SHORT TASK
Below are entries. Reproduce exactly the lines between the line holding "Write the bpy" and the line holding "PA, PB = 0.06085, 0.04956", inclusive, and only those.

[Scene script records]
>> begin

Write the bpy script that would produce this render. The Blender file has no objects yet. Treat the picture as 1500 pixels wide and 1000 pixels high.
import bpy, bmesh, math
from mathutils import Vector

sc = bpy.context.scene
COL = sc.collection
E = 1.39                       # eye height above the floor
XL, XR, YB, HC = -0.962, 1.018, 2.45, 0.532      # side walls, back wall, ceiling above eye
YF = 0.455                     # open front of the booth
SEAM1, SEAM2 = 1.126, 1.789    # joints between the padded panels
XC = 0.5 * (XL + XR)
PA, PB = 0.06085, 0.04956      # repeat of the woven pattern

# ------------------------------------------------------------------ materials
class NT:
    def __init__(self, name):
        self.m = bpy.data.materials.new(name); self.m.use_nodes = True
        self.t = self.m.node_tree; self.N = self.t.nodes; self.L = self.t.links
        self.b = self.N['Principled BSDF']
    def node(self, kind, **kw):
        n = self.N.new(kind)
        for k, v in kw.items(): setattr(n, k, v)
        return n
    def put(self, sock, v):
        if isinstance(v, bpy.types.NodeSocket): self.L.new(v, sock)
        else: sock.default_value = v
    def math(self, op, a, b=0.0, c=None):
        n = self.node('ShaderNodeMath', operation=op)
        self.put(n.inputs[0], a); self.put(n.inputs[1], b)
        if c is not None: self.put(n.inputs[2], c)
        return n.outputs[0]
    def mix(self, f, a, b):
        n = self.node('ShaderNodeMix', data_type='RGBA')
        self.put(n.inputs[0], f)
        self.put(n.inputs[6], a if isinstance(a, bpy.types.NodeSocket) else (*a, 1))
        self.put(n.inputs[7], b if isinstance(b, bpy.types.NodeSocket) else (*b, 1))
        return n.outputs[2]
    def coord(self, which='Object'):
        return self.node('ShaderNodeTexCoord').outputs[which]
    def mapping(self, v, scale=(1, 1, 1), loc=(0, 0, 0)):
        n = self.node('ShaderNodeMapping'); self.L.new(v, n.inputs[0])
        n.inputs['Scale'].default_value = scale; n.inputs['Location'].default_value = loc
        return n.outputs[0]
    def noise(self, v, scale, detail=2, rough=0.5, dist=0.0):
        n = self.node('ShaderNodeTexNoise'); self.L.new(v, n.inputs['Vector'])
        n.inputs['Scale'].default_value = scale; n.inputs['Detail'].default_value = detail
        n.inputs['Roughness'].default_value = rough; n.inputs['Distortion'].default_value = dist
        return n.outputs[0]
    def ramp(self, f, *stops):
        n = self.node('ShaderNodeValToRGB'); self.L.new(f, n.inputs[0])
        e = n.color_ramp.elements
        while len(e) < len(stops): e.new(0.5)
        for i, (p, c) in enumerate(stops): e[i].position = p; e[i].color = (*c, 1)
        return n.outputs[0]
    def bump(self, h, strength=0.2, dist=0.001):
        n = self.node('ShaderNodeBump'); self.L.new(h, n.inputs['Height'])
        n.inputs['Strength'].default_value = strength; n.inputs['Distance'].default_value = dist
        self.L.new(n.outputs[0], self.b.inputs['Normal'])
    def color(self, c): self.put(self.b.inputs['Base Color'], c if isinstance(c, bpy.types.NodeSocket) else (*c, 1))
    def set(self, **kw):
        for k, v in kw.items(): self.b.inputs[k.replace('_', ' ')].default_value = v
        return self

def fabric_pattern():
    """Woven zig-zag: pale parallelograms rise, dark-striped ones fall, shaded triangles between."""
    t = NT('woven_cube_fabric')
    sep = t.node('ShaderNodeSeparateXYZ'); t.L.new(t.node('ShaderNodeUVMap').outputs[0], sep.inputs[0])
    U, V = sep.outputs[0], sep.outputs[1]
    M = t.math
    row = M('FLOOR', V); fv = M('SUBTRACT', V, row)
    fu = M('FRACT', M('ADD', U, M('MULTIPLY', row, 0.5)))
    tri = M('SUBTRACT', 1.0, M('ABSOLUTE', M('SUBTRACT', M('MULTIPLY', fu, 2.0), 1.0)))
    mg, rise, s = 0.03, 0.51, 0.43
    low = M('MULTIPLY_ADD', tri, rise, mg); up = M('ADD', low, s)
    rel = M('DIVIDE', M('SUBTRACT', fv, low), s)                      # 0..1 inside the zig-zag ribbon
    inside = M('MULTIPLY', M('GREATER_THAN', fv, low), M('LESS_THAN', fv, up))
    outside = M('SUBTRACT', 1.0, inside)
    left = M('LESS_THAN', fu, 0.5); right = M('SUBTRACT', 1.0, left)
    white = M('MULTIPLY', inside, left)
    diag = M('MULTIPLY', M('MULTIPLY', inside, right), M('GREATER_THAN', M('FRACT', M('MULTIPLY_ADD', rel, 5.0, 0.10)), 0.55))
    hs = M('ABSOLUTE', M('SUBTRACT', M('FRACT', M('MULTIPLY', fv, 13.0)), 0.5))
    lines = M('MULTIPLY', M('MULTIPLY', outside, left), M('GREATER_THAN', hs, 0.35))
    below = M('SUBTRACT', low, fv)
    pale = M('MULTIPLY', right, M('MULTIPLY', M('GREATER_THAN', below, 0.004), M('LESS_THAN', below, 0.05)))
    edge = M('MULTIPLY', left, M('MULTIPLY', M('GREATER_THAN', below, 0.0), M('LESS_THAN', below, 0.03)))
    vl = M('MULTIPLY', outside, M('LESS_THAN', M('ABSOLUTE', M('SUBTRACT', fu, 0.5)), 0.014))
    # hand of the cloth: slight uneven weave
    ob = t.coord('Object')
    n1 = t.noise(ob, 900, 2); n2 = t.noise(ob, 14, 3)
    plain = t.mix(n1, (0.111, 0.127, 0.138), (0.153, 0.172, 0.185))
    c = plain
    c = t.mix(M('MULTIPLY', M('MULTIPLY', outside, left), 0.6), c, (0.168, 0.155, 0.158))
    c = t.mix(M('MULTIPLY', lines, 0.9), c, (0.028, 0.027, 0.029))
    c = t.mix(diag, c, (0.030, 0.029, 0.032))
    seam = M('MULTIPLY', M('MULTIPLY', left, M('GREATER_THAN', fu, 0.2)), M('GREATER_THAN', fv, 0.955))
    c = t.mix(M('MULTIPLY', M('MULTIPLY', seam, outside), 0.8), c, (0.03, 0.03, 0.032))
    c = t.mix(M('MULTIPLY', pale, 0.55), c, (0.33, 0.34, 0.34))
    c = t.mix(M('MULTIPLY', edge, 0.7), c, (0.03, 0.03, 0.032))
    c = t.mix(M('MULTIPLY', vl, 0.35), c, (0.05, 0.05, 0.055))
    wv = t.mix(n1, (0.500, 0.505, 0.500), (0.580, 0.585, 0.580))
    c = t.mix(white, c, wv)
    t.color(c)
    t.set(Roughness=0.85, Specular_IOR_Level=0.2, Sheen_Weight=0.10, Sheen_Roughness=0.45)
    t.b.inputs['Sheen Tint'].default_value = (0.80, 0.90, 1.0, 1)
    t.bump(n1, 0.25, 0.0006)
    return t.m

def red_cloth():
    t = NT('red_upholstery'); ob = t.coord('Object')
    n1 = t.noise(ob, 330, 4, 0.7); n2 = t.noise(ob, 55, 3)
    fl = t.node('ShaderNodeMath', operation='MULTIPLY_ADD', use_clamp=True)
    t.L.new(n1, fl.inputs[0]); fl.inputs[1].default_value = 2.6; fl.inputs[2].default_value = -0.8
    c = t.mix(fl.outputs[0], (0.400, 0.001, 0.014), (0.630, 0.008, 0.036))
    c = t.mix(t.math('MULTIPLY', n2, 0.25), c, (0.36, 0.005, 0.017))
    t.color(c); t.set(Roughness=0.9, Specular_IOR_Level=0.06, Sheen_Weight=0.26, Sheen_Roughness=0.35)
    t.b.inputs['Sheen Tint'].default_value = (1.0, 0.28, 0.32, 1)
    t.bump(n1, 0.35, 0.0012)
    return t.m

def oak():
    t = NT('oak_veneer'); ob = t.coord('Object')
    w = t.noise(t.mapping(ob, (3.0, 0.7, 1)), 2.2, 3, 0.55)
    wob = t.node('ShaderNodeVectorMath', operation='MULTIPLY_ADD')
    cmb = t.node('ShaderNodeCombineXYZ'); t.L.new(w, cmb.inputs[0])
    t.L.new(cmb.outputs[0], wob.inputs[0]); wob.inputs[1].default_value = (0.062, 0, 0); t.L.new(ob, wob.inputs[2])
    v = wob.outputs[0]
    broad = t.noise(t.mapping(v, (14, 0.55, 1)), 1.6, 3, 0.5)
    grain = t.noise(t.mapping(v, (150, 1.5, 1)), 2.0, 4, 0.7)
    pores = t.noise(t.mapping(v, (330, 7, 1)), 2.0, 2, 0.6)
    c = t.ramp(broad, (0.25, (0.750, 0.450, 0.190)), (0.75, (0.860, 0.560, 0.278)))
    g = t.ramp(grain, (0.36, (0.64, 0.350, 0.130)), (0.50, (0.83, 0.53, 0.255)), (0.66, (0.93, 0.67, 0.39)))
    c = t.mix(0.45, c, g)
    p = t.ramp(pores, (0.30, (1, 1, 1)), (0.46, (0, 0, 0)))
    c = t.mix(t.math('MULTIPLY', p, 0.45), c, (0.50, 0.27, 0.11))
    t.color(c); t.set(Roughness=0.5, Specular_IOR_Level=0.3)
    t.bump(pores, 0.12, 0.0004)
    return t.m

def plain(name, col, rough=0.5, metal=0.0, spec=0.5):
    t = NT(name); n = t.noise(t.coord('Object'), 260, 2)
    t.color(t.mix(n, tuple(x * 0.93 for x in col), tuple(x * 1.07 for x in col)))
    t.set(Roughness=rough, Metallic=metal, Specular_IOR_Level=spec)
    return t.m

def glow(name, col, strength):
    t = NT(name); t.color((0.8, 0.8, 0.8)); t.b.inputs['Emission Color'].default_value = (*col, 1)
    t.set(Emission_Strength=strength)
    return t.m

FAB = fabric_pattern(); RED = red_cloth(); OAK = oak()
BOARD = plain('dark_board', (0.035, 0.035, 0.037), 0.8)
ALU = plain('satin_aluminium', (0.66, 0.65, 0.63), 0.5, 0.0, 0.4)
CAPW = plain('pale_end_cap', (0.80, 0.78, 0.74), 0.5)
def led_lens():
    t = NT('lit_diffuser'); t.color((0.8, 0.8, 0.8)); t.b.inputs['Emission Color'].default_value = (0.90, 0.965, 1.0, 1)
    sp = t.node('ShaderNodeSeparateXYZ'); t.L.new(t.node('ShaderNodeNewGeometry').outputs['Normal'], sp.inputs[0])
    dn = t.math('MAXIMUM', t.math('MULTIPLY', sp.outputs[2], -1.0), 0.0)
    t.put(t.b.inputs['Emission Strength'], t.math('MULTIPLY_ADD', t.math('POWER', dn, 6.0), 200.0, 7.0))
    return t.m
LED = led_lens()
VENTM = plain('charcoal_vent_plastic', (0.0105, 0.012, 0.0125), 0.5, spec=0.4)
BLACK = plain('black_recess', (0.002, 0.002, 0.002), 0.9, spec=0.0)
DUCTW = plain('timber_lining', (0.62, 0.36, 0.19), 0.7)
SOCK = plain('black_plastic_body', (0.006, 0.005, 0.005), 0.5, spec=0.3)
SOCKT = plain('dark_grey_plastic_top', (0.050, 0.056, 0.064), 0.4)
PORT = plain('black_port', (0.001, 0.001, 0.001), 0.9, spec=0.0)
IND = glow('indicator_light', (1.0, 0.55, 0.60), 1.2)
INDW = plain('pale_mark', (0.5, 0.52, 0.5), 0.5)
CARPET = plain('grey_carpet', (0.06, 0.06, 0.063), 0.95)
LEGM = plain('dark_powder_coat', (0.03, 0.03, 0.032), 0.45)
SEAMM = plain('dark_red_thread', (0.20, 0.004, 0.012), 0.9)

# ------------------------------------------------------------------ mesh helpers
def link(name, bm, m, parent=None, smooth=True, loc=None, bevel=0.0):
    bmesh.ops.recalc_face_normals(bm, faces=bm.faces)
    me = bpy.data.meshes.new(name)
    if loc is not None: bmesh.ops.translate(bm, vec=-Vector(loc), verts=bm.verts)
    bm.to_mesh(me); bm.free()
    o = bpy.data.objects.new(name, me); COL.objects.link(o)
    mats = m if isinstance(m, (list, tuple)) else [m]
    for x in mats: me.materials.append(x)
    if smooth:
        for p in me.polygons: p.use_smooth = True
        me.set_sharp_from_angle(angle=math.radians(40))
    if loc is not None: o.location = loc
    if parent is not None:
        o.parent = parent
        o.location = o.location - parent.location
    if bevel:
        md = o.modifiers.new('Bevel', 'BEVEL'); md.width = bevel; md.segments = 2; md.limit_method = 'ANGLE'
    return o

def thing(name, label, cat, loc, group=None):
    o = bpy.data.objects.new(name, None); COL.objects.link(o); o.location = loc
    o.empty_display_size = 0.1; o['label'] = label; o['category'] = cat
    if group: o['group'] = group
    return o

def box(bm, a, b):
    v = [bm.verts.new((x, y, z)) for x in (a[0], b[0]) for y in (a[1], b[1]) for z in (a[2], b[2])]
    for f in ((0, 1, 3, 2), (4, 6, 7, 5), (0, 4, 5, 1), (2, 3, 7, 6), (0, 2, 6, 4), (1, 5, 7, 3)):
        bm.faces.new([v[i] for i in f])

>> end
>> begin

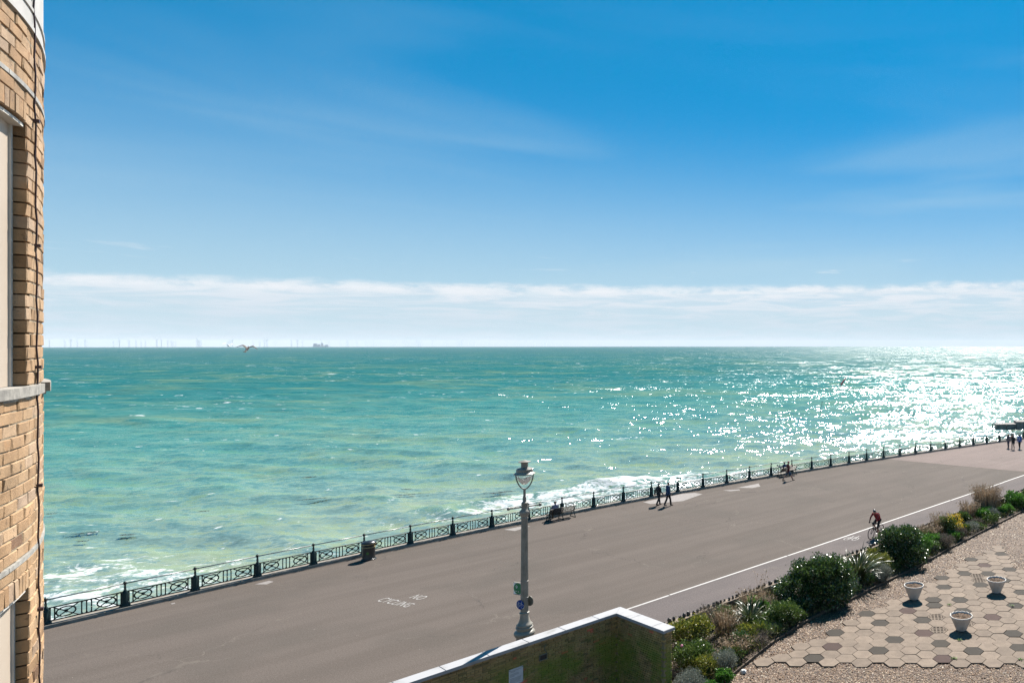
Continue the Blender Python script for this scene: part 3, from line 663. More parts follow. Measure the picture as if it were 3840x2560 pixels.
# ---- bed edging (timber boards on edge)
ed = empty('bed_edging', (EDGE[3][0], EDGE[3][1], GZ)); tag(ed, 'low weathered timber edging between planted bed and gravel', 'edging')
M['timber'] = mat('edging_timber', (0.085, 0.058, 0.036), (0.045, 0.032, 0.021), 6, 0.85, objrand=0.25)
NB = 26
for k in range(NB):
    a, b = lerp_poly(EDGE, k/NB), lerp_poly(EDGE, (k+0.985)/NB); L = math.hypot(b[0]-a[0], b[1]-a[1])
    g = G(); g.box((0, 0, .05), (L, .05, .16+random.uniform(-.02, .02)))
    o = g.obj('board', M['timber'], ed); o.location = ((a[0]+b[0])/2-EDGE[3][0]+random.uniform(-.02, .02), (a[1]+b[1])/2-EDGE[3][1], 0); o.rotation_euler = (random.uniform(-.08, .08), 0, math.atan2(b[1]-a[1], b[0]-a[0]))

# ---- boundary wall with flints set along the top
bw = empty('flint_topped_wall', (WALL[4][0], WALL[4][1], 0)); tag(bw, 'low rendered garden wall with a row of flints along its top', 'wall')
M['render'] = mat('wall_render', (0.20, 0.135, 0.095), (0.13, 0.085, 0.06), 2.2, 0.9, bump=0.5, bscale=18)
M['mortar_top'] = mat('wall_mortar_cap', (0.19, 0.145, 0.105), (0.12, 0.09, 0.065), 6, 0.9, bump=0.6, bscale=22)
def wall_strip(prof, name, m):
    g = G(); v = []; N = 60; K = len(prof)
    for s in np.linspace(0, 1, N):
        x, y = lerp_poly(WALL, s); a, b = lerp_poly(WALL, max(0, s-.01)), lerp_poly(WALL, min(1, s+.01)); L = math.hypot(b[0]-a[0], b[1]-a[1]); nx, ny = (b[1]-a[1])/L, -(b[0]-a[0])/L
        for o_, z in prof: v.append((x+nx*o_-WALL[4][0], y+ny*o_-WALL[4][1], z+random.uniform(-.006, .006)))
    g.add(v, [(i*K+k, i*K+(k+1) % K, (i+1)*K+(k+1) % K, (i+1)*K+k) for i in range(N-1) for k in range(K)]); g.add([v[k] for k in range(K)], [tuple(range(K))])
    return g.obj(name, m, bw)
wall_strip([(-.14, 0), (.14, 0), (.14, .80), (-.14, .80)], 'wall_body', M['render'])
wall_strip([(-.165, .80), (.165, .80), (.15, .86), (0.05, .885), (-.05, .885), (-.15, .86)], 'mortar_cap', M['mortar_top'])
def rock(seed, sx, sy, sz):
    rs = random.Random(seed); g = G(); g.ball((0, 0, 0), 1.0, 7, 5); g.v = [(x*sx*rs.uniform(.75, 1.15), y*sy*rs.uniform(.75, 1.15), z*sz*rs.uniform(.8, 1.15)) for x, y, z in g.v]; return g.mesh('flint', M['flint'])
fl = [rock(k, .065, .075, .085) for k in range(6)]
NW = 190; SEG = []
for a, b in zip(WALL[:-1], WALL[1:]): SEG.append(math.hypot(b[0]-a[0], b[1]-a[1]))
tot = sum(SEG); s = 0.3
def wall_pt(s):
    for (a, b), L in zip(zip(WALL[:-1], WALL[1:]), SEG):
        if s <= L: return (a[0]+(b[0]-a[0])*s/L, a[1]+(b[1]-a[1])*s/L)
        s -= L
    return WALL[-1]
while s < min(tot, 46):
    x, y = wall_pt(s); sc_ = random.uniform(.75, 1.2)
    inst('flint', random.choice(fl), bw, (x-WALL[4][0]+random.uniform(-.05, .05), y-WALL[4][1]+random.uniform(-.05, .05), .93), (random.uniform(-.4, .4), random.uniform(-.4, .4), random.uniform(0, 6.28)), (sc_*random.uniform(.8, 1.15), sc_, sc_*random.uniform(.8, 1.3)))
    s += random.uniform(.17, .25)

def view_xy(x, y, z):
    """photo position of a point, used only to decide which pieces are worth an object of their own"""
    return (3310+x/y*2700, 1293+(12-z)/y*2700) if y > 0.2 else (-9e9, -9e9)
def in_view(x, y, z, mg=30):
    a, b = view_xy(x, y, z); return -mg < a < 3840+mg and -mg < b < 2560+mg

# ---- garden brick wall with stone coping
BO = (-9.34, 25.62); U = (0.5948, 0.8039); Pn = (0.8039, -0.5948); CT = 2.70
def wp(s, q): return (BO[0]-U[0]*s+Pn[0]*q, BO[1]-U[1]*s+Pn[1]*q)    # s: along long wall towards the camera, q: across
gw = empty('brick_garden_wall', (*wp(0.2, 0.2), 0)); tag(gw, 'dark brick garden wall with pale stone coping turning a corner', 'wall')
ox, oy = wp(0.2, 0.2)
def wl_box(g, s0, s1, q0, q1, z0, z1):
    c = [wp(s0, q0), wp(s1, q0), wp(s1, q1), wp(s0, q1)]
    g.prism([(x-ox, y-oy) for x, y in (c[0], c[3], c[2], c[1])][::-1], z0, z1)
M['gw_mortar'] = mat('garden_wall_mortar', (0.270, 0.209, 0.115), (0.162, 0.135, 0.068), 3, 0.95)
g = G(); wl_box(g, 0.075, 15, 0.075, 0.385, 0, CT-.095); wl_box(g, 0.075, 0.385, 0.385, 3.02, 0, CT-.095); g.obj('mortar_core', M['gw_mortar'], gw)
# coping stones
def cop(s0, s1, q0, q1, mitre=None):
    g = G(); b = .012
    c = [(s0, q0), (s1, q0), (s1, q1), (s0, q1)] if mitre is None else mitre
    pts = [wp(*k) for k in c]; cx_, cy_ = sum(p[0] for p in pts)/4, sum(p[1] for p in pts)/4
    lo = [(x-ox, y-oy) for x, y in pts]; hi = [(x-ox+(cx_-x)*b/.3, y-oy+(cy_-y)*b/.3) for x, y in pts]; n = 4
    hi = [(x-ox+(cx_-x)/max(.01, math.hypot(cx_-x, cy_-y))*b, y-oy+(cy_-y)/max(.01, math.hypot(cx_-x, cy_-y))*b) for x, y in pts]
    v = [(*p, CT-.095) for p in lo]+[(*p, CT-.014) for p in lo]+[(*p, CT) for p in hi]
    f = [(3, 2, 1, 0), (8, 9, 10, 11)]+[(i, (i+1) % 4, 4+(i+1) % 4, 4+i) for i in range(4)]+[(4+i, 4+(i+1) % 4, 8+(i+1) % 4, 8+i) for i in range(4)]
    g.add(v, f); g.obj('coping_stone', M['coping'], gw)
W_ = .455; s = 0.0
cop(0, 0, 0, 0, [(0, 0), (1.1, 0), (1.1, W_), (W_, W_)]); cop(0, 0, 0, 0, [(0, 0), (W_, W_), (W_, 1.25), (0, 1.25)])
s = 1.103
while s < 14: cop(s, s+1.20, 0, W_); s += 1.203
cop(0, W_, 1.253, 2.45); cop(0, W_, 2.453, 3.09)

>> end
>> begin

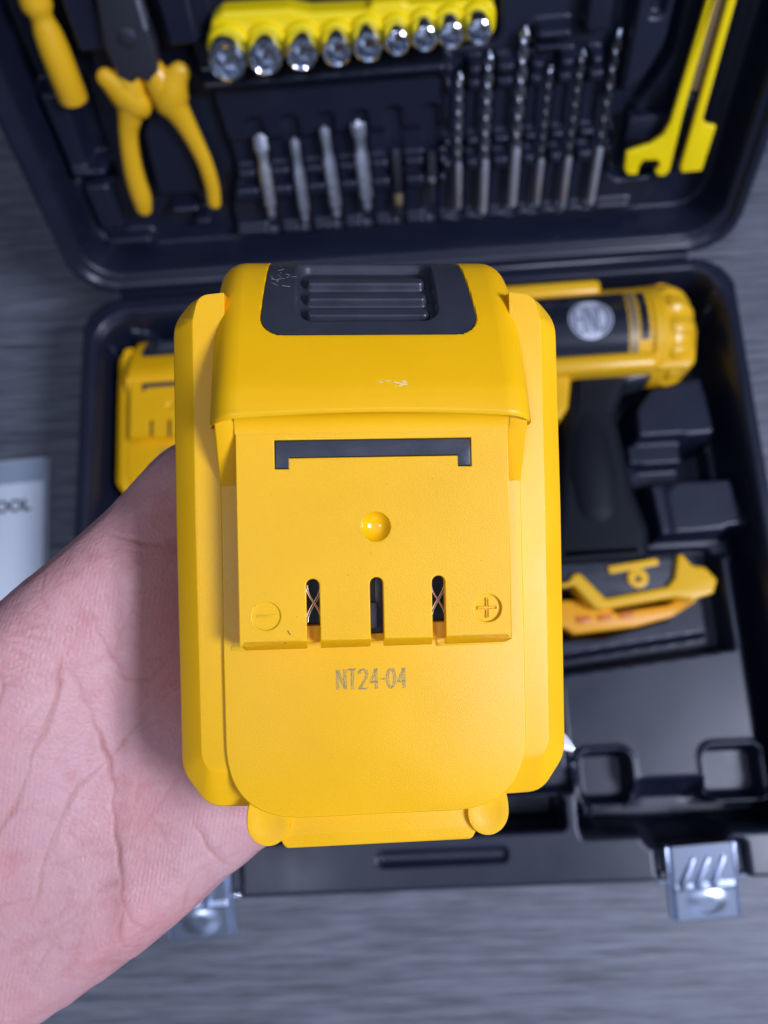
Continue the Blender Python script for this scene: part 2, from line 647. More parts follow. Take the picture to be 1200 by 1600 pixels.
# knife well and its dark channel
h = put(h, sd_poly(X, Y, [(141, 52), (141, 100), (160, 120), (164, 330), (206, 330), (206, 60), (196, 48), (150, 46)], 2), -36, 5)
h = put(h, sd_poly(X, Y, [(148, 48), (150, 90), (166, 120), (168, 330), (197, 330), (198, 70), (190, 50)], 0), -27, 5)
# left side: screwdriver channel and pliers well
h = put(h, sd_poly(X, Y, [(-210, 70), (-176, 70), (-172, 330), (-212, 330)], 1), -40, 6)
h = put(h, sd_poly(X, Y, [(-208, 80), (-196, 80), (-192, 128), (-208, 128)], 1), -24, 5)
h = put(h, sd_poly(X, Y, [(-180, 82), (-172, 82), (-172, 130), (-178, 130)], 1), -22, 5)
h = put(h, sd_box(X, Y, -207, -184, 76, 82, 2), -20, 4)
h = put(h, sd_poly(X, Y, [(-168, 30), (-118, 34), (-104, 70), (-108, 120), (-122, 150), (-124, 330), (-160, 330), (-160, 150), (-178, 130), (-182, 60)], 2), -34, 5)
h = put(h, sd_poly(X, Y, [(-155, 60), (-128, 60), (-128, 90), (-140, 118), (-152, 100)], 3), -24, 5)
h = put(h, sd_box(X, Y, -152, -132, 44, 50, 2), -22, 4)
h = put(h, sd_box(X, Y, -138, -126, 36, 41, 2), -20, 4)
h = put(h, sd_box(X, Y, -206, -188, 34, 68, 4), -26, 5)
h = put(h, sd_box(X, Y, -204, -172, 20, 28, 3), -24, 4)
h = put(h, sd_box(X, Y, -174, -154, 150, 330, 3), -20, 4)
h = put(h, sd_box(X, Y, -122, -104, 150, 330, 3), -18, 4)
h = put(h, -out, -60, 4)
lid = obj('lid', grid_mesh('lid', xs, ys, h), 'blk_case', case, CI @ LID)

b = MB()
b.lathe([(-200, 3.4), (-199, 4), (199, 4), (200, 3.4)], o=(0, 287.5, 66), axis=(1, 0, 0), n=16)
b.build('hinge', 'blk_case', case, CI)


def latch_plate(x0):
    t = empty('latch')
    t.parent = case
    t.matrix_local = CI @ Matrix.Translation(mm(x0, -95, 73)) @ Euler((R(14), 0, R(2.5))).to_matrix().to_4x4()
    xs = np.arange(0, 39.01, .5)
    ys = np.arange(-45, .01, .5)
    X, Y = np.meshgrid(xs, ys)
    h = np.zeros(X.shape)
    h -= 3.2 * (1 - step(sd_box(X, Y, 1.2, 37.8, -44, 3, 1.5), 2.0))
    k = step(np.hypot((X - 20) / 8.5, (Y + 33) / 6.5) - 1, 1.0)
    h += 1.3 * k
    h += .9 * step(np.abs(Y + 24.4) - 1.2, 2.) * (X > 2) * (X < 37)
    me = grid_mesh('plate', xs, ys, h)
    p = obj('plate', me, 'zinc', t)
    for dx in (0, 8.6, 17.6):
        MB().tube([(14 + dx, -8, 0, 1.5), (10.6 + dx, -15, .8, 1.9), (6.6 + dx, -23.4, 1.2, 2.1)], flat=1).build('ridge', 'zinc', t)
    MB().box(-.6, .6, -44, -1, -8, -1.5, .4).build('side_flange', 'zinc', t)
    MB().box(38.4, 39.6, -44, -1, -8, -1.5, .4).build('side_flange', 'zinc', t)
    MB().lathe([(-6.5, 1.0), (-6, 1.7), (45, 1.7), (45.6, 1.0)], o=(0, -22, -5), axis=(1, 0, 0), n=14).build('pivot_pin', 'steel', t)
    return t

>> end

OUTPUT OF THE EXERCISE
Write the bpy script that would produce this render. The Blender file has no objects yet. Treat the picture as 1500 pixels wide and 1000 pixels high.
import bpy, bmesh, math
from mathutils import Vector

sc = bpy.context.scene
COL = sc.collection
E = 1.39                       # eye height above the floor
XL, XR, YB, HC = -0.962, 1.018, 2.45, 0.532      # side walls, back wall, ceiling above eye
YF = 0.455                     # open front of the booth
SEAM1, SEAM2 = 1.126, 1.789    # joints between the padded panels
XC = 0.5 * (XL + XR)
PA, PB = 0.06085, 0.04956      # repeat of the woven pattern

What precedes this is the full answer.